Why This Matters Now
The venture landscape has shifted dramatically over the past decade. Capital is more abundant, but competition is more intense. Technical differentiation alone isn't sufficient for long-term success. The companies that win are those that can execute at scale, and execution at scale requires organizational capability, not just individual brilliance.
I regularly encounter founders who've built remarkable products but struggle to build remarkable companies. They can ship features faster than competitors, but they can't hire fast enough to capitalize on market opportunities. They can solve complex technical problems, but they can't solve the fundamentally human problems of motivation, communication, and coordination.
The irony runs deep: they demand collaboration and transparency from their teams, yet resist it in their own roles. They want their engineers to pair program and code review, but they resist strategic input from board members. They want their teams to embrace failure as learning, but they interpret personal limitations as character flaws.
The Strength in Strategic Humility
The most successful technical founders I've worked with share a counterintuitive trait: they're eager to find people who are better than them at specific aspects of company building. They don't see this as threatening their authority, they see it as extending their capability.
They understand that hiring a world-class designer doesn't mean they've failed as a product visionary. That bringing in an experienced operator doesn't mean they've failed as a leader. That accepting strategic input doesn't mean they've failed as a founder.
Instead, they recognize that building companies is a team sport. The founder's job isn't to be the best player at every position, it's to be the best at identifying talent, setting direction, and creating conditions for collective success.
Beyond the Cape
The startup ecosystem celebrates individual genius stories because they're simpler to tell. But the greatest technical breakthroughs in history—the iPhone, the internet, Google's search algorithm—weren't built by lone wolves. They were built by visionary leaders who understood that extraordinary outcomes require extraordinary teams.
The founders who change the world don't do it by being superhuman. They do it by creating systems that harness collective human potential. They don't solve every problem, they build organizations that solve problems they haven't even imagined yet.
If you're a technical founder reading this, you stand at a crossroads. You can continue believing that your individual brilliance is your company's greatest asset. You can keep the cape, maintain control, and optimize for the comfort of familiar patterns.
Or you can choose something far more difficult and infinitely more powerful.
You can recognize that your true genius isn't in what you can build alone, it's in what you can inspire others to build together. You can understand that delegation isn't dilution; it's multiplication. That transparency isn't vulnerability; it's strength. That bringing in help isn't admission of failure; it's evidence of ambition.
The companies that reshape industries aren't built by Supermen. They're built by leaders who dare to discover what becomes possible when they stop trying to be the hero of every story.
Your technology might change the world. But your willingness to evolve as a leader will determine whether the world gets to see it.
The cape may feel empowering, but taking it off? That's when you finally learn to fly.

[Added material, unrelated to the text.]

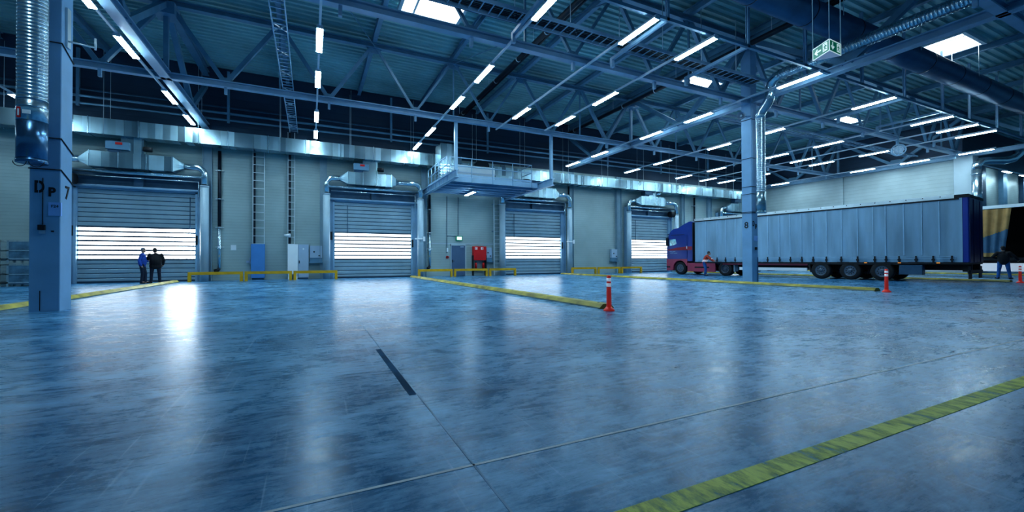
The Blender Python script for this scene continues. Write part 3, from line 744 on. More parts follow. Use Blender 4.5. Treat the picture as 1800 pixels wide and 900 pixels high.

i think this applies beyond technical founders. letting go of your ego, asking for help, accepting help, being honest about your strengths and weaknesses, surrounding your self with people who share the same goals but not the same strengths, empowering them with trust and empathy, sharing in teachable moments, leading with love (not fear), this is how to build a team. making everyone in the room believe you are the smartest is not scaleable. making sure everyone in the room is smart and encouraging them to be smarter is.